[Raw records]
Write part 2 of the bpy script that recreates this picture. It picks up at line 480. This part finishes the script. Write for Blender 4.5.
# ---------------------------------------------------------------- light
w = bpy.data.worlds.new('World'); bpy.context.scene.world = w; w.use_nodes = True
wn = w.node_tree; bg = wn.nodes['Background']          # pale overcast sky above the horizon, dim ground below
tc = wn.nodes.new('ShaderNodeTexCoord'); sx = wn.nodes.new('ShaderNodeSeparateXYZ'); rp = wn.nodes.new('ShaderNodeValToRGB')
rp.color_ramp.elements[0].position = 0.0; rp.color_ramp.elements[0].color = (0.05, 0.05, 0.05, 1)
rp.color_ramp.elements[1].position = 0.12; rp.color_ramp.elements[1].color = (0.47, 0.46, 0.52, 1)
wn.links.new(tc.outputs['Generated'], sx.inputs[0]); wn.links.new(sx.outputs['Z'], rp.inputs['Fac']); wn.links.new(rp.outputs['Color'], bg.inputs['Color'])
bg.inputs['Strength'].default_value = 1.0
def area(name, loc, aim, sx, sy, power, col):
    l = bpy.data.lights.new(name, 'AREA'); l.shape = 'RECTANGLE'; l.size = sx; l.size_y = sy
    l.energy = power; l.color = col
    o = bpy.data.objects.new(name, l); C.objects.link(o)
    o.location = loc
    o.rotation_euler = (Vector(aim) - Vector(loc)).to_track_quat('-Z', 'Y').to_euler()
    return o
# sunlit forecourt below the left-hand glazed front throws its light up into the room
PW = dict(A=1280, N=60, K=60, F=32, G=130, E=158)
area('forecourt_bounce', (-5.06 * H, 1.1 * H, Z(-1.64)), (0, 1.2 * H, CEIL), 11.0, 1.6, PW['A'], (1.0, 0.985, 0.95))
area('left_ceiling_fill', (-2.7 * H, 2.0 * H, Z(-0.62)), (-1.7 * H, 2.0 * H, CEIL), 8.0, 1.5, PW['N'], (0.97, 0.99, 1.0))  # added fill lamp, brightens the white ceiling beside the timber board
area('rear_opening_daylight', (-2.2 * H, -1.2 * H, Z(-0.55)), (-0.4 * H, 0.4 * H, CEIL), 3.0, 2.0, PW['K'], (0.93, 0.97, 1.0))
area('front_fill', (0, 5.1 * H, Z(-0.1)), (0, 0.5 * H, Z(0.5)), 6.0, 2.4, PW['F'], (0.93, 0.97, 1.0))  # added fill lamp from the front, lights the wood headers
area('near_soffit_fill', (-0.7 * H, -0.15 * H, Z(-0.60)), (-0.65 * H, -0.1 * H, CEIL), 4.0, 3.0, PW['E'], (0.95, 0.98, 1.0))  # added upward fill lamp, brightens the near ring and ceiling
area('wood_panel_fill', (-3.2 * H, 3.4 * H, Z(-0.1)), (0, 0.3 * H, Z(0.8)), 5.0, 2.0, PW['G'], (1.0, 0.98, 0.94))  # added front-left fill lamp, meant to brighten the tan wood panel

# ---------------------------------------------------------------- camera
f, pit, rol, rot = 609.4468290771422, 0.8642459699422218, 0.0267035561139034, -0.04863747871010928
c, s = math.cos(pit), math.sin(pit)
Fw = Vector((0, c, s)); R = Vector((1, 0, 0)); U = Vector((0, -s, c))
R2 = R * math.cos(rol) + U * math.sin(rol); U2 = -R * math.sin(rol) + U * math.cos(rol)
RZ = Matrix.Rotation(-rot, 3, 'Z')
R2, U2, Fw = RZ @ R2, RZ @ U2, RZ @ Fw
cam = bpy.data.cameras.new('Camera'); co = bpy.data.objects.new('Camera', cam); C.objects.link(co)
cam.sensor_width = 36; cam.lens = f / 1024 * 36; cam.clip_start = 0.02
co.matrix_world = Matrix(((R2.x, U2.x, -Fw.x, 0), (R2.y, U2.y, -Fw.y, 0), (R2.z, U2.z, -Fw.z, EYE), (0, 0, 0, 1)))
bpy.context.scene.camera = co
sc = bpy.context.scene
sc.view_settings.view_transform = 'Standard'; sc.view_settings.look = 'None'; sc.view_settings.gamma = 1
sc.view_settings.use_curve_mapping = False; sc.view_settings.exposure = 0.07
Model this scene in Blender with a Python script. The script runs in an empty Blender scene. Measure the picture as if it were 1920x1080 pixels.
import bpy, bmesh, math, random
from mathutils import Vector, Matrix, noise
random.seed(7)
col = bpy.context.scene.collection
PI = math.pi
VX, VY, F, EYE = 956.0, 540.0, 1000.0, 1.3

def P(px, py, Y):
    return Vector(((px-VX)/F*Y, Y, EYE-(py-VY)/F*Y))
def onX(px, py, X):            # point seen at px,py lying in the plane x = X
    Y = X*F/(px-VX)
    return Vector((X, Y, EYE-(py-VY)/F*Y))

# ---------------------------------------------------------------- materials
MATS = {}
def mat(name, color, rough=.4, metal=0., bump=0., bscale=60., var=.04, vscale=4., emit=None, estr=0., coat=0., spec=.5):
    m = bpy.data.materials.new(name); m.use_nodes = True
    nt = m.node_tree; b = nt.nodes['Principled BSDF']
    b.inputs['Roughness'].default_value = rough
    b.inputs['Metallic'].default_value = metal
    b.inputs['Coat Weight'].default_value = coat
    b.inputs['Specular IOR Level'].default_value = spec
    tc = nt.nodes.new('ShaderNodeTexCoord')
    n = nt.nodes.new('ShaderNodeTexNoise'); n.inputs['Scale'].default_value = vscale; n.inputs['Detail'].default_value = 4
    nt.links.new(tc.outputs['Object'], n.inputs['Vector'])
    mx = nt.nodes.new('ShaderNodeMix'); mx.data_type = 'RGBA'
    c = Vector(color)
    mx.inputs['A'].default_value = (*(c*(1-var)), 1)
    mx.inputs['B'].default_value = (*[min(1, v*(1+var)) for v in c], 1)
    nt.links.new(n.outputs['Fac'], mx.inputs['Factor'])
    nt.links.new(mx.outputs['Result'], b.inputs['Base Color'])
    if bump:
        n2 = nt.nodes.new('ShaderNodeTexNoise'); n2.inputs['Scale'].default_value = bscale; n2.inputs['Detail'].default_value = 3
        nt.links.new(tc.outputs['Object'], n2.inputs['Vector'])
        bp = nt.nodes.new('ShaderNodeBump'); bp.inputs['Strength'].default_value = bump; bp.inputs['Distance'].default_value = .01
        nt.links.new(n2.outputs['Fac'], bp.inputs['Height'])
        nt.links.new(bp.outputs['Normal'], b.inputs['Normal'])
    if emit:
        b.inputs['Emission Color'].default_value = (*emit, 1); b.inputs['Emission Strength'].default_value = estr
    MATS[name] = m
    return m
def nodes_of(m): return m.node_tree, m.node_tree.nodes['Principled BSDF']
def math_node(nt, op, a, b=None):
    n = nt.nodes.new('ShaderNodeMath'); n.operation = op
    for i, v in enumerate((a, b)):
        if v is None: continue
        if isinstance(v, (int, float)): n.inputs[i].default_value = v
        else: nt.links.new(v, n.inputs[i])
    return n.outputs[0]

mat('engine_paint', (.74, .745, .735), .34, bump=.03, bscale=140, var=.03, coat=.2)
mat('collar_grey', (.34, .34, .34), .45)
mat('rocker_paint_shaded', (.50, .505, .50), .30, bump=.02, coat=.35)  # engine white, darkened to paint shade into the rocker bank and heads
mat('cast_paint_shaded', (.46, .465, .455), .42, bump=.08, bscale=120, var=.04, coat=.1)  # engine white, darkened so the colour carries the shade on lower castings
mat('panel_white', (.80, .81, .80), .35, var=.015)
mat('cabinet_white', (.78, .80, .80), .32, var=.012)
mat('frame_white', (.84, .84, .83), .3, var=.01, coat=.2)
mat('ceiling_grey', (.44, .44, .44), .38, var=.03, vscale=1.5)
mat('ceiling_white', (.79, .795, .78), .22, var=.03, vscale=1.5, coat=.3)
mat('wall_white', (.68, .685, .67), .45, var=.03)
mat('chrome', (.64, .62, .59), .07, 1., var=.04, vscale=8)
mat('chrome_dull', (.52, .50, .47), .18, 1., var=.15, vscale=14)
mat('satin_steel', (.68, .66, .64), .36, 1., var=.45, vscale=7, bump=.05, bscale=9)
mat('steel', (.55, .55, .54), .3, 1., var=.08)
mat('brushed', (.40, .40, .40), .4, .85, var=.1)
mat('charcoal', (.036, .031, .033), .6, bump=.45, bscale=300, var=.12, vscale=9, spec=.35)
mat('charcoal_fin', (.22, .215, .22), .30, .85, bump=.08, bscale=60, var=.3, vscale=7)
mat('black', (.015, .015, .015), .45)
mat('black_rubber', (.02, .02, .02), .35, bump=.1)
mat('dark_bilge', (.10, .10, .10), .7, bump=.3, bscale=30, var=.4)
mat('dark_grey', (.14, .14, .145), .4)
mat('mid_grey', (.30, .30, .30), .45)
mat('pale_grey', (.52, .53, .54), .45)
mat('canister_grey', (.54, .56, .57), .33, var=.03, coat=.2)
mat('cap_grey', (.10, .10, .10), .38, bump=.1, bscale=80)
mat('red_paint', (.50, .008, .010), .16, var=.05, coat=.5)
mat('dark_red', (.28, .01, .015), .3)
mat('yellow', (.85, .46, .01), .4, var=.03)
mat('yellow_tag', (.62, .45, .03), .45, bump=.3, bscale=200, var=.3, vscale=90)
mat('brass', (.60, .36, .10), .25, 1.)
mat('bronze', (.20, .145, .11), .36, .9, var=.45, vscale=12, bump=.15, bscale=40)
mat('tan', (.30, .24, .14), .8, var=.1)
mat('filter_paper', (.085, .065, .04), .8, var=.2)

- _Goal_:
Exactly and only the lines from the line containing "var=.03, vscale=1.5, coat=.3)" through the last line of the entries should be copied, both ends included.

- _Result_:
mat('ceiling_white', (.79, .795, .78), .22, var=.03, vscale=1.5, coat=.3)
mat('wall_white', (.68, .685, .67), .45, var=.03)
mat('chrome', (.64, .62, .59), .07, 1., var=.04, vscale=8)
mat('chrome_dull', (.52, .50, .47), .18, 1., var=.15, vscale=14)
mat('satin_steel', (.68, .66, .64), .36, 1., var=.45, vscale=7, bump=.05, bscale=9)
mat('steel', (.55, .55, .54), .3, 1., var=.08)
mat('brushed', (.40, .40, .40), .4, .85, var=.1)
mat('charcoal', (.036, .031, .033), .6, bump=.45, bscale=300, var=.12, vscale=9, spec=.35)
mat('charcoal_fin', (.22, .215, .22), .30, .85, bump=.08, bscale=60, var=.3, vscale=7)
mat('black', (.015, .015, .015), .45)
mat('black_rubber', (.02, .02, .02), .35, bump=.1)
mat('dark_bilge', (.10, .10, .10), .7, bump=.3, bscale=30, var=.4)
mat('dark_grey', (.14, .14, .145), .4)
mat('mid_grey', (.30, .30, .30), .45)
mat('pale_grey', (.52, .53, .54), .45)
mat('canister_grey', (.54, .56, .57), .33, var=.03, coat=.2)
mat('cap_grey', (.10, .10, .10), .38, bump=.1, bscale=80)
mat('red_paint', (.50, .008, .010), .16, var=.05, coat=.5)
mat('dark_red', (.28, .01, .015), .3)
mat('yellow', (.85, .46, .01), .4, var=.03)
mat('yellow_tag', (.62, .45, .03), .45, bump=.3, bscale=200, var=.3, vscale=90)
mat('brass', (.60, .36, .10), .25, 1.)
mat('bronze', (.20, .145, .11), .36, .9, var=.45, vscale=12, bump=.15, bscale=40)
mat('tan', (.30, .24, .14), .8, var=.1)
mat('filter_paper', (.085, .065, .04), .8, var=.2)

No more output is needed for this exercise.